● **WHAT IS EXPECTED**: In the listing that follows, the range to quote begins at the line that has "The Blender Python" and ends after the line that has "def pol(r, a, z): a"; quote it verbatim and add nothing.

● **EXCERPTED DATA**:

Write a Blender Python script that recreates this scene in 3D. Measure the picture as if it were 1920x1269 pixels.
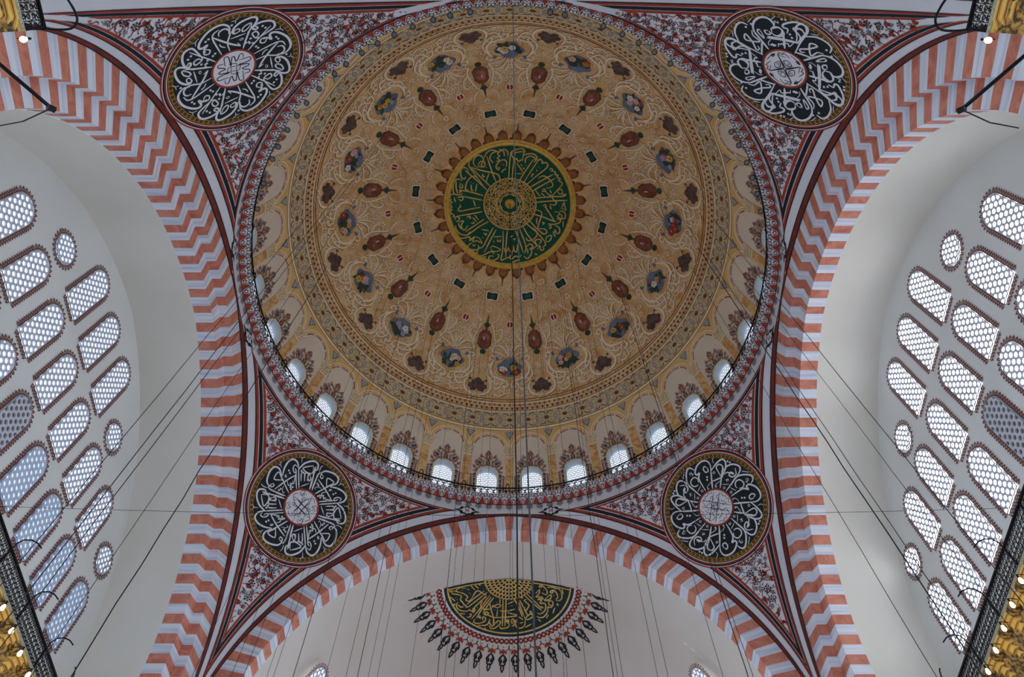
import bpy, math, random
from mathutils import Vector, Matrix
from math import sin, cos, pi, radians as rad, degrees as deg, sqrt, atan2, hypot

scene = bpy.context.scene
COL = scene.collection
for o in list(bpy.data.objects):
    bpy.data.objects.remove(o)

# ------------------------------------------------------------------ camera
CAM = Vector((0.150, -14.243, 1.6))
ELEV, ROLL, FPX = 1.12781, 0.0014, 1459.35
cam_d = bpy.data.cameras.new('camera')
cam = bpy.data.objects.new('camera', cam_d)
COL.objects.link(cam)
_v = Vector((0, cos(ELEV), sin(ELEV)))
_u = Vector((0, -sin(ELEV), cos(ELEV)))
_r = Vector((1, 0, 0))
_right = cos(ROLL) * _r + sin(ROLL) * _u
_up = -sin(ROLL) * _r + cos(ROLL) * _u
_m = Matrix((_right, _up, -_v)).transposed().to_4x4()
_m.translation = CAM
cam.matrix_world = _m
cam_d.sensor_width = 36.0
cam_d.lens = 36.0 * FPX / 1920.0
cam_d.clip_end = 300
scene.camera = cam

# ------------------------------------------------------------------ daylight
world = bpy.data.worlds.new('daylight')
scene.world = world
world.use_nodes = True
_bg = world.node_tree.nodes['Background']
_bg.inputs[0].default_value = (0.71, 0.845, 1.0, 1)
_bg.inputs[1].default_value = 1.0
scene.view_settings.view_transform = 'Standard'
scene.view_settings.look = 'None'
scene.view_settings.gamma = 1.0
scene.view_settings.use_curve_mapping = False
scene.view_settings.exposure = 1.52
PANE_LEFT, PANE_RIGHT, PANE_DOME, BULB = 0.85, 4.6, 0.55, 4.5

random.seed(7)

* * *

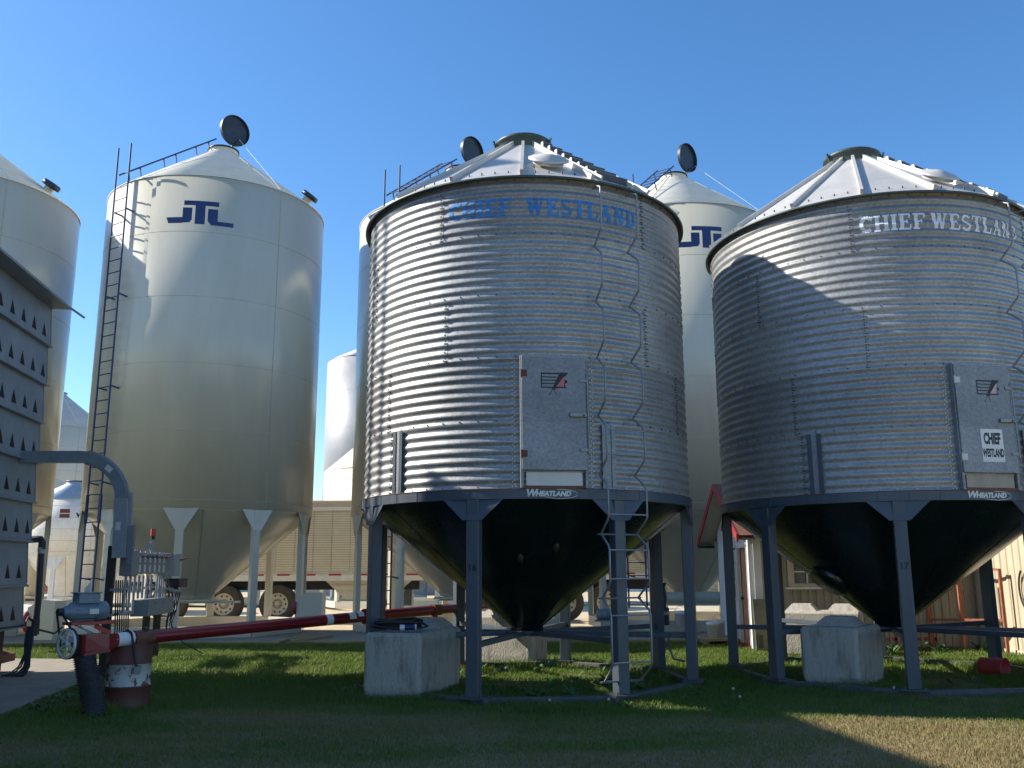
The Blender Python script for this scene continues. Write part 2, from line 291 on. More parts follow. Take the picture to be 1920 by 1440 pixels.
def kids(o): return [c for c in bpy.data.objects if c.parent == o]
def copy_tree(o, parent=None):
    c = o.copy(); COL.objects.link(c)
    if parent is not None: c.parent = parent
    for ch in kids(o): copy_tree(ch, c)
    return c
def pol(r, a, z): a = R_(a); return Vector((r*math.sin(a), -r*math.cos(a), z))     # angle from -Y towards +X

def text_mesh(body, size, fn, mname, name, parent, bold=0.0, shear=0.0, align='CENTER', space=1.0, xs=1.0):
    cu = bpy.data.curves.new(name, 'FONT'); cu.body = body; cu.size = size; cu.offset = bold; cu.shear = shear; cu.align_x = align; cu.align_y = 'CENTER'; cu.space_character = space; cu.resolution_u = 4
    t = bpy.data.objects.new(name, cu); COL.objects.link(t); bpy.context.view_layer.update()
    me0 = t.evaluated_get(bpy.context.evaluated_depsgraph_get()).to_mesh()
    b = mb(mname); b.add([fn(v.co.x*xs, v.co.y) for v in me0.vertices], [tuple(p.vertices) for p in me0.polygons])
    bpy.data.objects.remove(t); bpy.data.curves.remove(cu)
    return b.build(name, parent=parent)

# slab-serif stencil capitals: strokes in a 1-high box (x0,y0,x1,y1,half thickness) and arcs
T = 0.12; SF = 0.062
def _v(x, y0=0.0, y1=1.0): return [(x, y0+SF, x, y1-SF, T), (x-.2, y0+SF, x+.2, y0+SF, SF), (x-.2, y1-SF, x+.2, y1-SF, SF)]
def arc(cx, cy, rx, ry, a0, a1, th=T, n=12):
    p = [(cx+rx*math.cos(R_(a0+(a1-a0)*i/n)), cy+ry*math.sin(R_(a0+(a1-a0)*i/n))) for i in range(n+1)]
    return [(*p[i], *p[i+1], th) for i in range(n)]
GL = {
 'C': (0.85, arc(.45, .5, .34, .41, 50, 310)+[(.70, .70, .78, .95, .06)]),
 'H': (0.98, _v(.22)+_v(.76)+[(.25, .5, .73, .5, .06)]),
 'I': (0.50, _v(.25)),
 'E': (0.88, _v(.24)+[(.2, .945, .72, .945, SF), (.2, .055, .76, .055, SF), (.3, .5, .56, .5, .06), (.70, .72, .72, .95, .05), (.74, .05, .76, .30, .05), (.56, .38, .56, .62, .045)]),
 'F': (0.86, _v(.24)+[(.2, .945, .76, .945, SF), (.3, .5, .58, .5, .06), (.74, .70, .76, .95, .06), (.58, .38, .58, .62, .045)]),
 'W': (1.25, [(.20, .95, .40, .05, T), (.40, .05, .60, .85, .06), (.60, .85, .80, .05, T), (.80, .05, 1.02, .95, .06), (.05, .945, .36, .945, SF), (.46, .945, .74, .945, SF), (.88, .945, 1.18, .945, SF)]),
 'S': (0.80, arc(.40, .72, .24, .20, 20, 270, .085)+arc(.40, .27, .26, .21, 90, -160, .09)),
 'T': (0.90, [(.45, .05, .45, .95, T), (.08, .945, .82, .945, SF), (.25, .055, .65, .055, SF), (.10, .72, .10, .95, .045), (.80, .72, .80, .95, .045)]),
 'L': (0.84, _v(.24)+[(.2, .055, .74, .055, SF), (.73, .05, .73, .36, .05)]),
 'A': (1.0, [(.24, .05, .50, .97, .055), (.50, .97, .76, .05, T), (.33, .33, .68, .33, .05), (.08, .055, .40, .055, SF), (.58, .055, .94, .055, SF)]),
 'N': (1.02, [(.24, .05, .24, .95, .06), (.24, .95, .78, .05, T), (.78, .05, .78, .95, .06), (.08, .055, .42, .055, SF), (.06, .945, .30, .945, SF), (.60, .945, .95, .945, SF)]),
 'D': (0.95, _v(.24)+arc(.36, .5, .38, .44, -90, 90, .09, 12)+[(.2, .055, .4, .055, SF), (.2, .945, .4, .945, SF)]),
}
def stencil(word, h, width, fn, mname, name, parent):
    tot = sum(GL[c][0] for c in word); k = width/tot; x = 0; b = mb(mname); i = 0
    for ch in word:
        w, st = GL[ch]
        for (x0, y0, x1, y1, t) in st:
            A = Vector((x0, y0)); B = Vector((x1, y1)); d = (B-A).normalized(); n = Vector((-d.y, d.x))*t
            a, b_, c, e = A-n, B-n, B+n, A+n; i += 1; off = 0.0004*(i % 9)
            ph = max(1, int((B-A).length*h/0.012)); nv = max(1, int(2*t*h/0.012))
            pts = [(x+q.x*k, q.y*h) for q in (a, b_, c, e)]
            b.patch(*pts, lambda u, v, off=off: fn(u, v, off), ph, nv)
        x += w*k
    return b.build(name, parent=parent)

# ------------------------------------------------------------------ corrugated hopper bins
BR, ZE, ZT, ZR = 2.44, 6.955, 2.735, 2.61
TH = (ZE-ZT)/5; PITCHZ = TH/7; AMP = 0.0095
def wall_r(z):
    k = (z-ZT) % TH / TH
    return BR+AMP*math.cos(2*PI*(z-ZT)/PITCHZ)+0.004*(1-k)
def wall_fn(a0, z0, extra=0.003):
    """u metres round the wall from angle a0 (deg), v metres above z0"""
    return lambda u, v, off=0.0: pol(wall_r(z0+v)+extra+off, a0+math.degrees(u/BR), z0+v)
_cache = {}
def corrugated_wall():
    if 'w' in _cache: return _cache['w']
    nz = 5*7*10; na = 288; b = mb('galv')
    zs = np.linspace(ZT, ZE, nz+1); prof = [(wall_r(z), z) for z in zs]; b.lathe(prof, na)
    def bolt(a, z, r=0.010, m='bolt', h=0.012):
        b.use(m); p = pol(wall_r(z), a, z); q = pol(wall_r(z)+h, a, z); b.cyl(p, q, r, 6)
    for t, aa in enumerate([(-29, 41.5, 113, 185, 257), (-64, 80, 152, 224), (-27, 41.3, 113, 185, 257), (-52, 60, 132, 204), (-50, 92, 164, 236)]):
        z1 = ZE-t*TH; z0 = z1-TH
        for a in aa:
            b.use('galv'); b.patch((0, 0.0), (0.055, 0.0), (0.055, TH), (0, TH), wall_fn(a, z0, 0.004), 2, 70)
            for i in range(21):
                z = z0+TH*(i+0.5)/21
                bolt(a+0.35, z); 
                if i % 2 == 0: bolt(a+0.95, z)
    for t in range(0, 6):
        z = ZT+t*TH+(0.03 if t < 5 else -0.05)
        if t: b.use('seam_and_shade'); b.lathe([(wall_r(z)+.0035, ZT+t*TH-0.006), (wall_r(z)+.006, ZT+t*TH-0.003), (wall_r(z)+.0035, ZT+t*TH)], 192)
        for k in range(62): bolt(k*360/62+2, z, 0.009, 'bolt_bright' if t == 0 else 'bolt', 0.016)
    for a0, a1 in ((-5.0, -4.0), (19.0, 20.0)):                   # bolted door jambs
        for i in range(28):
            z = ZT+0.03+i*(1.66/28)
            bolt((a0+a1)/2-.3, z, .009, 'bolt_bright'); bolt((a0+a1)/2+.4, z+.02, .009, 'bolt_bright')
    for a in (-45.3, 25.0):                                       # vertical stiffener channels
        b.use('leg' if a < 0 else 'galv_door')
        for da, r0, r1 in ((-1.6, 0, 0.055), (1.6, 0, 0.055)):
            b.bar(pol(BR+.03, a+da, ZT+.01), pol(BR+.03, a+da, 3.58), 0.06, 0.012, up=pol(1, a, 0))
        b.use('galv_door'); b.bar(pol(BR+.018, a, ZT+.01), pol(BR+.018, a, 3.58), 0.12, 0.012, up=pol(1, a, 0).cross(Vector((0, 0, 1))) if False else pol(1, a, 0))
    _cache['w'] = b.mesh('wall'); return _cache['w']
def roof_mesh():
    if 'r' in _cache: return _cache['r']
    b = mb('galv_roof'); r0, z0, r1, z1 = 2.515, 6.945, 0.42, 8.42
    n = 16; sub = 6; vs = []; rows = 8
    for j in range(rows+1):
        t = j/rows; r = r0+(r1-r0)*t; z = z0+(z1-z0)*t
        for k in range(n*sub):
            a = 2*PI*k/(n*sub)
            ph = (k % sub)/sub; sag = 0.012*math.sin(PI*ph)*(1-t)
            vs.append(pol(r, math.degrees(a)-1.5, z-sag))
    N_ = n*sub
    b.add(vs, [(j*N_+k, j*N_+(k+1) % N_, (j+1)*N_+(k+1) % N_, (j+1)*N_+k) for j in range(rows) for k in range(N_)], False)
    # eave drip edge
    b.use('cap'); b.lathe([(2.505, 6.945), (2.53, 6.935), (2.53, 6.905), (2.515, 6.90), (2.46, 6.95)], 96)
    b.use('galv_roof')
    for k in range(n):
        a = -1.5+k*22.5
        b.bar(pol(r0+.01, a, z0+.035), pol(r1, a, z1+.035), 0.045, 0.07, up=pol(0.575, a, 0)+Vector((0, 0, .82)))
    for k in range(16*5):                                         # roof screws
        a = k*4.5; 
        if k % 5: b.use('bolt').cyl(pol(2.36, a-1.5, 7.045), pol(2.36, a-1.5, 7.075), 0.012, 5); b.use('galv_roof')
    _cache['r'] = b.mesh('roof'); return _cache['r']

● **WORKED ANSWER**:
The Blender Python script for this scene continues. Write part 2, from line 291 on. More parts follow. Take the picture to be 1920 by 1440 pixels.
def kids(o): return [c for c in bpy.data.objects if c.parent == o]
def copy_tree(o, parent=None):
    c = o.copy(); COL.objects.link(c)
    if parent is not None: c.parent = parent
    for ch in kids(o): copy_tree(ch, c)
    return c
def pol(r, a, z): a = R_(a); return Vector((r*math.sin(a), -r*math.cos(a), z))     # angle from -Y towards +X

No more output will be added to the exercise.